Thunderwing's Matrix

My Analysis of the Deep Web

Over the past few days, I’ve been reading various posts on the Internet about what is referred to as the “deep Web,” and I’ve found it fascinating. It seems you can find almost anything on the Deep Web, including assassins for hire, child pornography (sickeningly), secret documents, research information that’s publicly available but not necessarily formatted for public consumption, illegal drugs, and many other things. Now, as I’ve read about the Deep Web, there’s some ideas about it I don’t buy. I don’t buy, for example, that there are eight levels to the Web, with the bottom level being run by a massive artificial intelligence formed by the convergence of AIs dumped on the Internet over the past four decades. I also don’t buy that there are parts of the ‘Net that require quantum computing to access, or that QC even exists. I’m sure that it’s being developed right now, but I don’t believe it exists (at least on Earth) yet. However, the Deep Web does, and I’ve divided it up into four levels. My classifications use common Web terms that I’ve slightly repurposed for this purpose.

  1. Surface Web
    • The Surface Web, according to any information on the Deep Web I’ve read online, is anything that can be found in a standard Web search engine such as Google, Bing or Duck Duck Go. If a standard Web search engine can find it, it’s Surface Web.
  2. Deep Web
    • Traditionally, Deep Web refers to anything that cannot be found in a standard search engine. I’m repurposing the term here to refer to Web sites that cannot be found in a standard search engine, but can be found by typing in a direct Web address in a standard Web browser. Fortunately, there are some search engines specifically designed to search the Deep Web, primarily for educational purposes. MakeUseOf posted a list of ten here, and there are others.
  3. Dark Web
    • Often, the terms Deep Web and Dark Web are used interchangeably, though in many cases the term Dark Web is used to refer to Web sites that feature controversial and/or illegal content that are somewhat hidden from the public. Examples would include Anonymous’ secret Website, the Silk Road (a place to purchase illegal drugs on the Internet with Bitcoins), and child pornography. I’m repurposing the term “Dark Web” to refer to Web sites and other Internet content that cannot be found through a standard search engine or through standard Web browsers and protocols.
    • How do you access this content? There are at least three ways I know of, and are probably many more that I don’t. You can install the Tor Web browser to go to .onion pseudo-top level domains. You can also access much Dark Web content through Freenet and I2p. I haven’t accessed the Dark Web and don’t know if I ever will. If you do, however, be careful. I suggest you at least run these apps/services through a VPN and an additional proxy, in a virtual machine specifically set aside for exploring the Dark Web. And please stay away from child pornography. It’s the sickest, most evil thing in the world.
  4. The Wall
    • Again, I’m repurposing a popular Internet term. The term I’m repurposing this time is “pay wall.” A pay wall is a requirement that a user purchase a subscription and use an account, with a user name and password, to access content on a Web site. Examples include many news articles on the Wall Street Journal Website, a Playboy iPad/Desktop Computer subscription or a paid subscription to Shadow Government Statistics.
    • The reason I’m shortening this to the term “Wall” is that, in my list, the fourth “level” of the Internet refers to any content that cannot be viewed without having an account with a user name and password. Besides the pay examples above, some other examples include message boards that you must have an account to view (many message boards allow you to view them without an account, but require one to post), private Twitter or Facebook accounts, and private data storage accounts at sites like Dropbox and Windows Live Skydrive. I also include here the Intranets of various governments, companies and other organizations that are accessed by internal computers that also have Internet access. The Wall extends from the most open areas of the Surface Web all the way down to the deepest parts of the Deep Web and the Dark Web. This does not include private databases kept by individuals, organizations and other groups on non-Internet connected computers.
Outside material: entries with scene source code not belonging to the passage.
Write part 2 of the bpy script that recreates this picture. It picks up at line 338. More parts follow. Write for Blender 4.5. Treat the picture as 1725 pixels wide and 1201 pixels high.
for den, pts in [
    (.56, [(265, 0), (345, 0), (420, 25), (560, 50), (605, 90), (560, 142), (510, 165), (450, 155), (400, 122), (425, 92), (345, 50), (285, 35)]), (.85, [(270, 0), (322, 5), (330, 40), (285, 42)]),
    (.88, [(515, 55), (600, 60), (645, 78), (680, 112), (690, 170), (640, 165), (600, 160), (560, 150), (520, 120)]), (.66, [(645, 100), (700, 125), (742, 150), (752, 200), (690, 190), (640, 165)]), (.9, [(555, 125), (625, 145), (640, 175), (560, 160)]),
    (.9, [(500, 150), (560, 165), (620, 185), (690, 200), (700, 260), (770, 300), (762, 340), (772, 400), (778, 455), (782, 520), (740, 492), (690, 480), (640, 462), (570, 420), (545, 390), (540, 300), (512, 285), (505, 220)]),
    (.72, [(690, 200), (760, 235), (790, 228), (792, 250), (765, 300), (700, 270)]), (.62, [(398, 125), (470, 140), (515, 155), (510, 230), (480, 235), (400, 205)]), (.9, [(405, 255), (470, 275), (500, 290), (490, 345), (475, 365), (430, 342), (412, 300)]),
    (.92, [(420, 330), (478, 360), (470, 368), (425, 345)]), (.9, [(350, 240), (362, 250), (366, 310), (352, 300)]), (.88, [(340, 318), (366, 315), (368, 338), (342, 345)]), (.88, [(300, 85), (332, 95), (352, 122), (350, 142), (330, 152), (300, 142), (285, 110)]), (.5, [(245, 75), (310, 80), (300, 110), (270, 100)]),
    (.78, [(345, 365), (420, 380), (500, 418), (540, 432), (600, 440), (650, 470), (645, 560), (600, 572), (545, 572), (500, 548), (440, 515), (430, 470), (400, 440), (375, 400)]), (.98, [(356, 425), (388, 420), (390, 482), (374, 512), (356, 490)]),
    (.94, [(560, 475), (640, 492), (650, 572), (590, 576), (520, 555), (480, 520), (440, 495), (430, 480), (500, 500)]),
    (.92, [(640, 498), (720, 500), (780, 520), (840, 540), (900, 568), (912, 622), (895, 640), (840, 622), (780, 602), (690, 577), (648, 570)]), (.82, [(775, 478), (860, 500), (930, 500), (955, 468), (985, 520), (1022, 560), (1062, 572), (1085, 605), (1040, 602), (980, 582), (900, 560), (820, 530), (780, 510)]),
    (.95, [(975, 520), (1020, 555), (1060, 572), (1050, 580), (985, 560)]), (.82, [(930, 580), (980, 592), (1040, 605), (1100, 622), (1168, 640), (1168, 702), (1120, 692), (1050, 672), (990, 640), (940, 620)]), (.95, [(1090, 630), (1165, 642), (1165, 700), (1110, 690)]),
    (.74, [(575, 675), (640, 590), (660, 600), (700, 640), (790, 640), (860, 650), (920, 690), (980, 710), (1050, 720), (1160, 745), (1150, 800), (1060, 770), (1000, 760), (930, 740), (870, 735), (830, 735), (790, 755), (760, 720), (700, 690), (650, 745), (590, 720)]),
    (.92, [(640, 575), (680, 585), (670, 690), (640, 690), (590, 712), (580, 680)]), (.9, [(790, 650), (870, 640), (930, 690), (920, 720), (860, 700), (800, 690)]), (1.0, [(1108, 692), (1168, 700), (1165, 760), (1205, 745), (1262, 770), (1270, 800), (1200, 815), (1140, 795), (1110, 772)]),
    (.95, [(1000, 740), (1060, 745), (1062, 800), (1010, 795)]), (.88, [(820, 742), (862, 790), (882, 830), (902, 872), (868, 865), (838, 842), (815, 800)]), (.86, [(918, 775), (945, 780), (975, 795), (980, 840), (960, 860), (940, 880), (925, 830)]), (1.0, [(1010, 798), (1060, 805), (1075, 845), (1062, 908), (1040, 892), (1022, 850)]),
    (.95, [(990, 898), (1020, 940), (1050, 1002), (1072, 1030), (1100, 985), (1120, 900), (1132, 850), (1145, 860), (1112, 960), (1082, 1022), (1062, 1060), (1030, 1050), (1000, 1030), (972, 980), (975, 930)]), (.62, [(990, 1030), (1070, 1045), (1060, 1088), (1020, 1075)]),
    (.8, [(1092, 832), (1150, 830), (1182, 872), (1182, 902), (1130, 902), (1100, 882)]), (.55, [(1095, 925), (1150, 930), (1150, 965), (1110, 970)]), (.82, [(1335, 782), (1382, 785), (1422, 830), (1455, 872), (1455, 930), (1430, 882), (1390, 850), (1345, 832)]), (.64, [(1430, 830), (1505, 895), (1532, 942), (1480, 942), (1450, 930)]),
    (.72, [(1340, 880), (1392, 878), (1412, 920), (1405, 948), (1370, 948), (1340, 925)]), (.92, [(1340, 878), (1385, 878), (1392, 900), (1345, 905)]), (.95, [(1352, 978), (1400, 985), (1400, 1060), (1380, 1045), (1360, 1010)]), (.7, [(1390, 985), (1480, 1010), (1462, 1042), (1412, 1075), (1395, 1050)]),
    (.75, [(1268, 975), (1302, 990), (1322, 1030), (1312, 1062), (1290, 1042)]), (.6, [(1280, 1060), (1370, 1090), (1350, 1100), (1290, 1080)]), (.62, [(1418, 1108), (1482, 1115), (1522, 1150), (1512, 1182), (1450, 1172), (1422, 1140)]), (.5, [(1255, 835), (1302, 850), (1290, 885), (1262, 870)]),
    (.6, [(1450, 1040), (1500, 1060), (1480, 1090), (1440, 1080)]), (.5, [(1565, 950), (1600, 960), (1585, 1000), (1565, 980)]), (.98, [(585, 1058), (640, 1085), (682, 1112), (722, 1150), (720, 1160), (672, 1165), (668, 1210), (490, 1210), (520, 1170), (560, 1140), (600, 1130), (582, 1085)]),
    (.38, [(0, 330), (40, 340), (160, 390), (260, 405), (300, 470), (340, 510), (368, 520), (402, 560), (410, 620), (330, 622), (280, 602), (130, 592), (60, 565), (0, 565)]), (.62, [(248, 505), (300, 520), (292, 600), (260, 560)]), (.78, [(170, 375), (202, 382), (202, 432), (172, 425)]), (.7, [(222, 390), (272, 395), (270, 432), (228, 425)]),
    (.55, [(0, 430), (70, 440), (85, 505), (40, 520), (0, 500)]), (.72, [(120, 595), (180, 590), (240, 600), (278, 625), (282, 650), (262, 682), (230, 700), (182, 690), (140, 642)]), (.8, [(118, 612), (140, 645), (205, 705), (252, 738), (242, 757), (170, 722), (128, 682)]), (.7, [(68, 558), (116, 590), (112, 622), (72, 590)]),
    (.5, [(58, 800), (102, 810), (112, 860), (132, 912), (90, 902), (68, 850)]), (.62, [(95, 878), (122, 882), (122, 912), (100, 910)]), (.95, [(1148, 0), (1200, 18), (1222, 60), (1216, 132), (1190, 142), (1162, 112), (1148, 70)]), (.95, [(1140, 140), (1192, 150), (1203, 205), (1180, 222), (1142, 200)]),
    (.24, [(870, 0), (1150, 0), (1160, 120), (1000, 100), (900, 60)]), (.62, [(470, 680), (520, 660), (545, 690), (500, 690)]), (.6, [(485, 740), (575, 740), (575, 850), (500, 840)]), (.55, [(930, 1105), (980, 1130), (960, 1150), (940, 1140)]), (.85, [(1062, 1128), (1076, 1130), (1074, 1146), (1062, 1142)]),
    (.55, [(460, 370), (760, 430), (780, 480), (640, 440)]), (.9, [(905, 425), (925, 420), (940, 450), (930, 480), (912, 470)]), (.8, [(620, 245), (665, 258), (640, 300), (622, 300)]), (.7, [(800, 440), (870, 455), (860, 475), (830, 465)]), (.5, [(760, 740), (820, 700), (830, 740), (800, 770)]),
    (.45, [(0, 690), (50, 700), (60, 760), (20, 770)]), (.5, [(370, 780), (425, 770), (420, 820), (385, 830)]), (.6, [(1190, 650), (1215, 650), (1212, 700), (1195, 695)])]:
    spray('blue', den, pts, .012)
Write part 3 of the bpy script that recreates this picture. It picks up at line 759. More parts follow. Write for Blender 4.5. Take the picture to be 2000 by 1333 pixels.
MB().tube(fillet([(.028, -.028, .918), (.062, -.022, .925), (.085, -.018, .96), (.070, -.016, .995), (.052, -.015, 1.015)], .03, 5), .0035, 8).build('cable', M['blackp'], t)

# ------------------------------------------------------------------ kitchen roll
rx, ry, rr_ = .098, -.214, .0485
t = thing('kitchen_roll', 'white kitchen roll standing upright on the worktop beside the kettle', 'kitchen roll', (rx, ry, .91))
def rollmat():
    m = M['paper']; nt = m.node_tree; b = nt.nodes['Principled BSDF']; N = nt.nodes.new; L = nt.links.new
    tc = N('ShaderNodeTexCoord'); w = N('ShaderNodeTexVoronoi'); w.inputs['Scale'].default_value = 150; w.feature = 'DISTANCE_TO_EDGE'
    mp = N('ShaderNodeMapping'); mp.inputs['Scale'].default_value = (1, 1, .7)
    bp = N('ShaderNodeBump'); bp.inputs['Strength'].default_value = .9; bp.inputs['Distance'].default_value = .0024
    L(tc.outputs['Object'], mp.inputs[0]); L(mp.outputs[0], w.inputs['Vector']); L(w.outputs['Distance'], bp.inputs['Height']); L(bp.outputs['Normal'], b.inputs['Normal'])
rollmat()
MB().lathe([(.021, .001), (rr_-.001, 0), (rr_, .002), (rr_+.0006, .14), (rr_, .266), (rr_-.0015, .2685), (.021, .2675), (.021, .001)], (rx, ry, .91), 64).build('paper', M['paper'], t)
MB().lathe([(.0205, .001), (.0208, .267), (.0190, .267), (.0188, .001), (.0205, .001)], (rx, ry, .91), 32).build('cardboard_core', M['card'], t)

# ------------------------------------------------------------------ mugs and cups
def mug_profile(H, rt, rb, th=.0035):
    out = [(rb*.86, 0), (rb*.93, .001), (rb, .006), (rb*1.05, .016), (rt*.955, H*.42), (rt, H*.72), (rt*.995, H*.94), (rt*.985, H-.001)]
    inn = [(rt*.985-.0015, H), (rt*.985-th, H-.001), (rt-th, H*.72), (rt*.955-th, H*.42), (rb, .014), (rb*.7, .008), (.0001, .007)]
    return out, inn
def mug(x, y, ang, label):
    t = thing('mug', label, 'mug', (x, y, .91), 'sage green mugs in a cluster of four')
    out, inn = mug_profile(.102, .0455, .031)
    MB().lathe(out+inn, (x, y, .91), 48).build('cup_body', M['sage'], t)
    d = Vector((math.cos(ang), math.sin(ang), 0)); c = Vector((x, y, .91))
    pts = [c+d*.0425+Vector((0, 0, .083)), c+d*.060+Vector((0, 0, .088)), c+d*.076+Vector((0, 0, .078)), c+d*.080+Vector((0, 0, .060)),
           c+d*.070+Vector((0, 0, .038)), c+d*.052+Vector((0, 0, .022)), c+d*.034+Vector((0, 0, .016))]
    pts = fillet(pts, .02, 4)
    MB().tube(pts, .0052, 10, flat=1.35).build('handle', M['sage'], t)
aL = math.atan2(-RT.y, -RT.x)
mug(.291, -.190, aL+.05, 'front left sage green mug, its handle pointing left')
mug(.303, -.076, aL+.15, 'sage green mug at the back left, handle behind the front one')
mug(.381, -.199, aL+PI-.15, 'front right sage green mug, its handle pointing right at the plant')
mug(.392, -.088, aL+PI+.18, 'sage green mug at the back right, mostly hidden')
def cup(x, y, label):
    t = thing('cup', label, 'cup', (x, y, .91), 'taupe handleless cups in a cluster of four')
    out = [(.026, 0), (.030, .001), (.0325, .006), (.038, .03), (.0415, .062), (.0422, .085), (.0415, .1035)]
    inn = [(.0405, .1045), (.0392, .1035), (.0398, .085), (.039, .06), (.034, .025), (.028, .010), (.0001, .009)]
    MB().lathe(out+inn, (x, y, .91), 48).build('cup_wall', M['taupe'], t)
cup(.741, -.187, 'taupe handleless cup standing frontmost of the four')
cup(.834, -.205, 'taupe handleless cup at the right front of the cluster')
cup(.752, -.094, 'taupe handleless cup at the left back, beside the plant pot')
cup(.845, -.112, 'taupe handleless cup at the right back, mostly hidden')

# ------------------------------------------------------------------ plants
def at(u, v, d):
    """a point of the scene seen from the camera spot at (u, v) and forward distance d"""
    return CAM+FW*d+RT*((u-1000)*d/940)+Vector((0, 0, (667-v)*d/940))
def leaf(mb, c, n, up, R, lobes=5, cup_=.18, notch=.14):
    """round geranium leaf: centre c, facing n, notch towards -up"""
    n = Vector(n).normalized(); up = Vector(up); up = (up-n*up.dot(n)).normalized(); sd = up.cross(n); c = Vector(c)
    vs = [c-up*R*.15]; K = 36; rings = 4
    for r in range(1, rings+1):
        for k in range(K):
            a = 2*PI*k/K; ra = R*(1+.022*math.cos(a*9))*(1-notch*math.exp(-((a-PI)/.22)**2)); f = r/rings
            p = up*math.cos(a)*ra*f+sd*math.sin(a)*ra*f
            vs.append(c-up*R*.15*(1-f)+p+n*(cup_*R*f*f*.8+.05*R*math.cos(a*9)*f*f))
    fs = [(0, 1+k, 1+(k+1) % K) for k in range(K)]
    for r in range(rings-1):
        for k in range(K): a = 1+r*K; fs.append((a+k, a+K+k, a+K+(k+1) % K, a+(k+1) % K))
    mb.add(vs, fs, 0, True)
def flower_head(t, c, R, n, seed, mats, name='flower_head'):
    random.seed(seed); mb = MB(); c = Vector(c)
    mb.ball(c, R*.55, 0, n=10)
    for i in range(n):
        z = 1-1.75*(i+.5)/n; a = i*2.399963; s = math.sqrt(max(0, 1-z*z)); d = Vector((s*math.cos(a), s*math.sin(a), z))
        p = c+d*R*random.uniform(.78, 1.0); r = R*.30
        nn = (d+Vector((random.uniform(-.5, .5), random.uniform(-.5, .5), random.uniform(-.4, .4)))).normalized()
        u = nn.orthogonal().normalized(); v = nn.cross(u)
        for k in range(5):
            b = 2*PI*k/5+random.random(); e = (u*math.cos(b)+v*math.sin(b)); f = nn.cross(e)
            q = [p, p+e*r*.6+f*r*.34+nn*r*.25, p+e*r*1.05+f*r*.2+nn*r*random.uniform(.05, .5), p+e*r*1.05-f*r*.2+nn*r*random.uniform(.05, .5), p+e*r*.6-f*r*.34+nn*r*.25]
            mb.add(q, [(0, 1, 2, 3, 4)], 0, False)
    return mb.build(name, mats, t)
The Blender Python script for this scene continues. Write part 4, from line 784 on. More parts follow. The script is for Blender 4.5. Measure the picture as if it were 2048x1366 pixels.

I am certainly no expert on the Internet. From what I’ve read the past few days, however, this is what I’ve been able to piece together about the deeper parts of the Web. I’ve also read rumors about parts of the Dark Web called Marianas Web and Tsalalnet. I certainly have no proof that these areas of the Dark Web even exist. The rumors I have seen, though, tell me that they are filled with the sickest, most depraved content out there and that the Tsalalnet even may be related to dark mysticism. If these things do exist, my guess is that they are not “levels” of the Web, but perhaps portals to very sick, evil content or message boards featuring such disgusting content. Regardless, I hope you’ve enjoyed reading my very amateur analysis, and that you all continue to enjoy and learn on the Internet. And stay safe, clean and legal, especially if you explore the Deep Web and the Dark Web.